> [Your instructions]: Give back the records below exactly, every one, with no pictures.

> [Material for this exercise]:
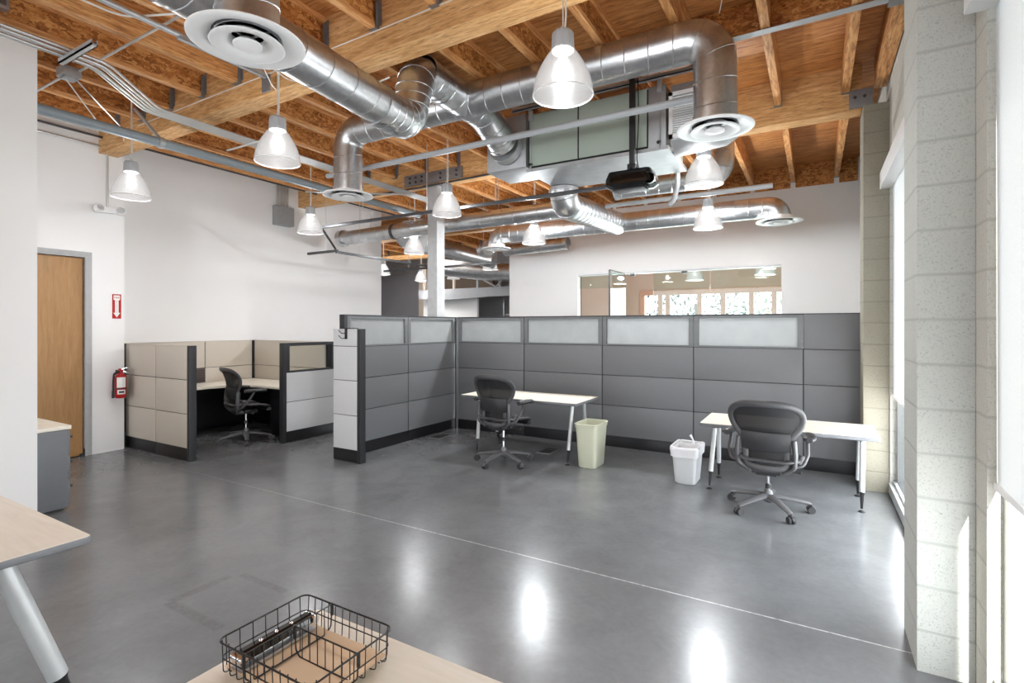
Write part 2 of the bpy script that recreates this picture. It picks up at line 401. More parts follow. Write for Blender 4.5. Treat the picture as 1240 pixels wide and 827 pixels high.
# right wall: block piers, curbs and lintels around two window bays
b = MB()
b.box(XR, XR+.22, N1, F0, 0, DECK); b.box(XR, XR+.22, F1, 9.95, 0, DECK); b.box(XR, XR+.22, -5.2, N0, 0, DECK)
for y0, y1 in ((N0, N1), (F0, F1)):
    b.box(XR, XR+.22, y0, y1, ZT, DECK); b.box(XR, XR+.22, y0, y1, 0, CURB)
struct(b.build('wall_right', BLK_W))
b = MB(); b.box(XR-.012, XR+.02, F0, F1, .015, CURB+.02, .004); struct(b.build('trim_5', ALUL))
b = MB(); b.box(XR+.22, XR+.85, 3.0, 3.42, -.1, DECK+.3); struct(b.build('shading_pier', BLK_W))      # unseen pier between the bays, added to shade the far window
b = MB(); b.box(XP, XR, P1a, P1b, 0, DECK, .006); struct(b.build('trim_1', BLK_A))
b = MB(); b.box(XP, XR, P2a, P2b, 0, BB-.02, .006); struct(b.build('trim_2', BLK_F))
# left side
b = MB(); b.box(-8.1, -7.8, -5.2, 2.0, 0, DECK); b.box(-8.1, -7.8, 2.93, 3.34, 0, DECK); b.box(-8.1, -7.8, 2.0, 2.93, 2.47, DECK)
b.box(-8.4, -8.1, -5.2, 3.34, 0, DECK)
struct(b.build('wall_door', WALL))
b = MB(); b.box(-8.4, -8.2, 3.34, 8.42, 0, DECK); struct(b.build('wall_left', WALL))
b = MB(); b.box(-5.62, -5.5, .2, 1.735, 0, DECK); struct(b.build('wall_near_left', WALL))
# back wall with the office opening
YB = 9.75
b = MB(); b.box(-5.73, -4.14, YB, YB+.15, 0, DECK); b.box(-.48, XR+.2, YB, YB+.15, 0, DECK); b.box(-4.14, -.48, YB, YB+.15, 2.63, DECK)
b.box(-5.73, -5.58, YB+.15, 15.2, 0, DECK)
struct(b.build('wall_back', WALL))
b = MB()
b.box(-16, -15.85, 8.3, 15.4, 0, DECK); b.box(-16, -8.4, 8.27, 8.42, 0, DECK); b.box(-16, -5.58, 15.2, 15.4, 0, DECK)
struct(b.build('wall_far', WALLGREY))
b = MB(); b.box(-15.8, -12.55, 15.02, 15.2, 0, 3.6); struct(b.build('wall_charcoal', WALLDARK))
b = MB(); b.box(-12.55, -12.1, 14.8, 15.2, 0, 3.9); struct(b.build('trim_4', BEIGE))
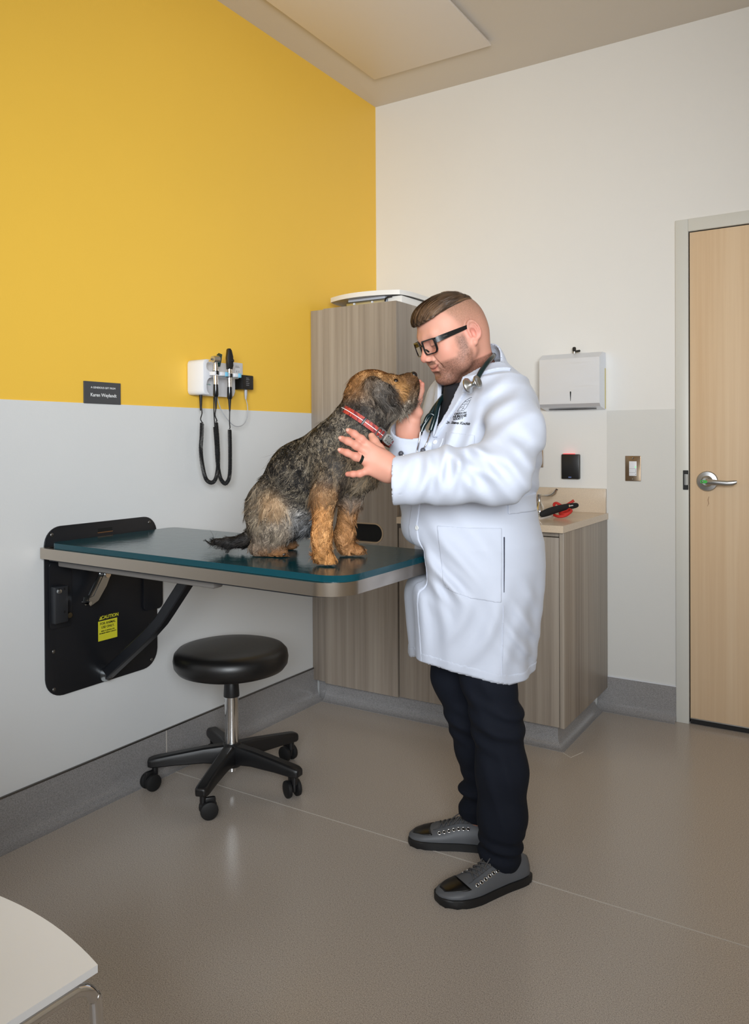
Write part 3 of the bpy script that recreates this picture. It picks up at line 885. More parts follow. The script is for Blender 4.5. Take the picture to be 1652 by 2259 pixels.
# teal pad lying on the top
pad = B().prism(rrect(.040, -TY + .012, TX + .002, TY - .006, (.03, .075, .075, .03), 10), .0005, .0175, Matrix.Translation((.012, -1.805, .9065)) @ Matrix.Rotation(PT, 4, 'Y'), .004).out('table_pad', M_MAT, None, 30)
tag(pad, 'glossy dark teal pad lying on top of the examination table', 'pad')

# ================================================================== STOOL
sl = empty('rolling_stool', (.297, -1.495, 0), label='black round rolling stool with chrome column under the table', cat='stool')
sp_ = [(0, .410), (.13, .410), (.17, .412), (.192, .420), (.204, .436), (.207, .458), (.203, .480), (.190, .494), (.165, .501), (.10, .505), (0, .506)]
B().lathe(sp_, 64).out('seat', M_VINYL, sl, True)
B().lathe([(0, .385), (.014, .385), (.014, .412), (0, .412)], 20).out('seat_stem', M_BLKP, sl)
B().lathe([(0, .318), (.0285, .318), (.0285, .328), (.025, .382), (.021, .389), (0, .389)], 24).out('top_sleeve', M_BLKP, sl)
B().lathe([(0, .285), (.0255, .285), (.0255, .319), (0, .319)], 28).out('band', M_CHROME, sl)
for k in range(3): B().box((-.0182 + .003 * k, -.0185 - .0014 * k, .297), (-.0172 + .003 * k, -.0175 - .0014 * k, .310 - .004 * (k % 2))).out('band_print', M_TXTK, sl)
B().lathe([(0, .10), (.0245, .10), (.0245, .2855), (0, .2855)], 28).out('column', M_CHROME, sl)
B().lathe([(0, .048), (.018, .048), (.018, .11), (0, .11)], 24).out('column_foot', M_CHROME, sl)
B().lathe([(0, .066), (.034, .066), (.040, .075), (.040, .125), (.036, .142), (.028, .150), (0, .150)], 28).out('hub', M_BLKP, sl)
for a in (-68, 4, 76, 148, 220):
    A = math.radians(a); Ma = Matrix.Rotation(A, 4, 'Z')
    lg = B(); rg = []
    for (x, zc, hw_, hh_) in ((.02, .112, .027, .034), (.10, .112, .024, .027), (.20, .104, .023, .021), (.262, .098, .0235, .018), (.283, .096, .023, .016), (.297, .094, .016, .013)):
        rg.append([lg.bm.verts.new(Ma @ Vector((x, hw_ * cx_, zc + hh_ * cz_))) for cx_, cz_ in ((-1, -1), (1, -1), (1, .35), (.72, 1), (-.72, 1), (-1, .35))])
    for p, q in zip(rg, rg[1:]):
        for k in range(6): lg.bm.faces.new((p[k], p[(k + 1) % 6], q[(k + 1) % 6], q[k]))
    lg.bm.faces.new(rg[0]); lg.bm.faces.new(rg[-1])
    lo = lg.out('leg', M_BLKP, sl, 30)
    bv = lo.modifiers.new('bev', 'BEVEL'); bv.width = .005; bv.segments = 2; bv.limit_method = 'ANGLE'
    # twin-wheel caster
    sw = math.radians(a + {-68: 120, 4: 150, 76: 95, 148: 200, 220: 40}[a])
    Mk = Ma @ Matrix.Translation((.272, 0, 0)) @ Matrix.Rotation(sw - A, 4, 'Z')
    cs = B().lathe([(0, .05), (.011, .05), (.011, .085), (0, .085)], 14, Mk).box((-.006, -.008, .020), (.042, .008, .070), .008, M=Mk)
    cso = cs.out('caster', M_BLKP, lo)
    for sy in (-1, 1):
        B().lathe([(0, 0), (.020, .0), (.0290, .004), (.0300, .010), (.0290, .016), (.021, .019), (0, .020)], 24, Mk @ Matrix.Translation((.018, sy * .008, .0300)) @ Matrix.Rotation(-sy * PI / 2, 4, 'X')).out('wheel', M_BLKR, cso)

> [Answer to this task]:
Write part 2 of the bpy script that recreates this picture. It picks up at line 401. More parts follow. Write for Blender 4.5. Treat the picture as 1240 pixels wide and 827 pixels high.
# right wall: block piers, curbs and lintels around two window bays
b = MB()
b.box(XR, XR+.22, N1, F0, 0, DECK); b.box(XR, XR+.22, F1, 9.95, 0, DECK); b.box(XR, XR+.22, -5.2, N0, 0, DECK)
for y0, y1 in ((N0, N1), (F0, F1)):
    b.box(XR, XR+.22, y0, y1, ZT, DECK); b.box(XR, XR+.22, y0, y1, 0, CURB)
struct(b.build('wall_right', BLK_W))
b = MB(); b.box(XR-.012, XR+.02, F0, F1, .015, CURB+.02, .004); struct(b.build('trim_5', ALUL))
b = MB(); b.box(XR+.22, XR+.85, 3.0, 3.42, -.1, DECK+.3); struct(b.build('shading_pier', BLK_W))      # unseen pier between the bays, added to shade the far window
b = MB(); b.box(XP, XR, P1a, P1b, 0, DECK, .006); struct(b.build('trim_1', BLK_A))
b = MB(); b.box(XP, XR, P2a, P2b, 0, BB-.02, .006); struct(b.build('trim_2', BLK_F))
# left side
b = MB(); b.box(-8.1, -7.8, -5.2, 2.0, 0, DECK); b.box(-8.1, -7.8, 2.93, 3.34, 0, DECK); b.box(-8.1, -7.8, 2.0, 2.93, 2.47, DECK)
b.box(-8.4, -8.1, -5.2, 3.34, 0, DECK)
struct(b.build('wall_door', WALL))
b = MB(); b.box(-8.4, -8.2, 3.34, 8.42, 0, DECK); struct(b.build('wall_left', WALL))
b = MB(); b.box(-5.62, -5.5, .2, 1.735, 0, DECK); struct(b.build('wall_near_left', WALL))
# back wall with the office opening
YB = 9.75
b = MB(); b.box(-5.73, -4.14, YB, YB+.15, 0, DECK); b.box(-.48, XR+.2, YB, YB+.15, 0, DECK); b.box(-4.14, -.48, YB, YB+.15, 2.63, DECK)
b.box(-5.73, -5.58, YB+.15, 15.2, 0, DECK)
struct(b.build('wall_back', WALL))
b = MB()
b.box(-16, -15.85, 8.3, 15.4, 0, DECK); b.box(-16, -8.4, 8.27, 8.42, 0, DECK); b.box(-16, -5.58, 15.2, 15.4, 0, DECK)
struct(b.build('wall_far', WALLGREY))
b = MB(); b.box(-15.8, -12.55, 15.02, 15.2, 0, 3.6); struct(b.build('wall_charcoal', WALLDARK))
b = MB(); b.box(-12.55, -12.1, 14.8, 15.2, 0, 3.9); struct(b.build('trim_4', BEIGE))
Write part 3 of the bpy script that recreates this picture. It picks up at line 885. More parts follow. The script is for Blender 4.5. Take the picture to be 1652 by 2259 pixels.
# teal pad lying on the top
pad = B().prism(rrect(.040, -TY + .012, TX + .002, TY - .006, (.03, .075, .075, .03), 10), .0005, .0175, Matrix.Translation((.012, -1.805, .9065)) @ Matrix.Rotation(PT, 4, 'Y'), .004).out('table_pad', M_MAT, None, 30)
tag(pad, 'glossy dark teal pad lying on top of the examination table', 'pad')

# ================================================================== STOOL
sl = empty('rolling_stool', (.297, -1.495, 0), label='black round rolling stool with chrome column under the table', cat='stool')
sp_ = [(0, .410), (.13, .410), (.17, .412), (.192, .420), (.204, .436), (.207, .458), (.203, .480), (.190, .494), (.165, .501), (.10, .505), (0, .506)]
B().lathe(sp_, 64).out('seat', M_VINYL, sl, True)
B().lathe([(0, .385), (.014, .385), (.014, .412), (0, .412)], 20).out('seat_stem', M_BLKP, sl)
B().lathe([(0, .318), (.0285, .318), (.0285, .328), (.025, .382), (.021, .389), (0, .389)], 24).out('top_sleeve', M_BLKP, sl)
B().lathe([(0, .285), (.0255, .285), (.0255, .319), (0, .319)], 28).out('band', M_CHROME, sl)
for k in range(3): B().box((-.0182 + .003 * k, -.0185 - .0014 * k, .297), (-.0172 + .003 * k, -.0175 - .0014 * k, .310 - .004 * (k % 2))).out('band_print', M_TXTK, sl)
B().lathe([(0, .10), (.0245, .10), (.0245, .2855), (0, .2855)], 28).out('column', M_CHROME, sl)
B().lathe([(0, .048), (.018, .048), (.018, .11), (0, .11)], 24).out('column_foot', M_CHROME, sl)
B().lathe([(0, .066), (.034, .066), (.040, .075), (.040, .125), (.036, .142), (.028, .150), (0, .150)], 28).out('hub', M_BLKP, sl)
for a in (-68, 4, 76, 148, 220):
    A = math.radians(a); Ma = Matrix.Rotation(A, 4, 'Z')
    lg = B(); rg = []
    for (x, zc, hw_, hh_) in ((.02, .112, .027, .034), (.10, .112, .024, .027), (.20, .104, .023, .021), (.262, .098, .0235, .018), (.283, .096, .023, .016), (.297, .094, .016, .013)):
        rg.append([lg.bm.verts.new(Ma @ Vector((x, hw_ * cx_, zc + hh_ * cz_))) for cx_, cz_ in ((-1, -1), (1, -1), (1, .35), (.72, 1), (-.72, 1), (-1, .35))])
    for p, q in zip(rg, rg[1:]):
        for k in range(6): lg.bm.faces.new((p[k], p[(k + 1) % 6], q[(k + 1) % 6], q[k]))
    lg.bm.faces.new(rg[0]); lg.bm.faces.new(rg[-1])
    lo = lg.out('leg', M_BLKP, sl, 30)
    bv = lo.modifiers.new('bev', 'BEVEL'); bv.width = .005; bv.segments = 2; bv.limit_method = 'ANGLE'
    # twin-wheel caster
    sw = math.radians(a + {-68: 120, 4: 150, 76: 95, 148: 200, 220: 40}[a])
    Mk = Ma @ Matrix.Translation((.272, 0, 0)) @ Matrix.Rotation(sw - A, 4, 'Z')
    cs = B().lathe([(0, .05), (.011, .05), (.011, .085), (0, .085)], 14, Mk).box((-.006, -.008, .020), (.042, .008, .070), .008, M=Mk)
    cso = cs.out('caster', M_BLKP, lo)
    for sy in (-1, 1):
        B().lathe([(0, 0), (.020, .0), (.0290, .004), (.0300, .010), (.0290, .016), (.021, .019), (0, .020)], 24, Mk @ Matrix.Translation((.018, sy * .008, .0300)) @ Matrix.Rotation(-sy * PI / 2, 4, 'X')).out('wheel', M_BLKR, cso)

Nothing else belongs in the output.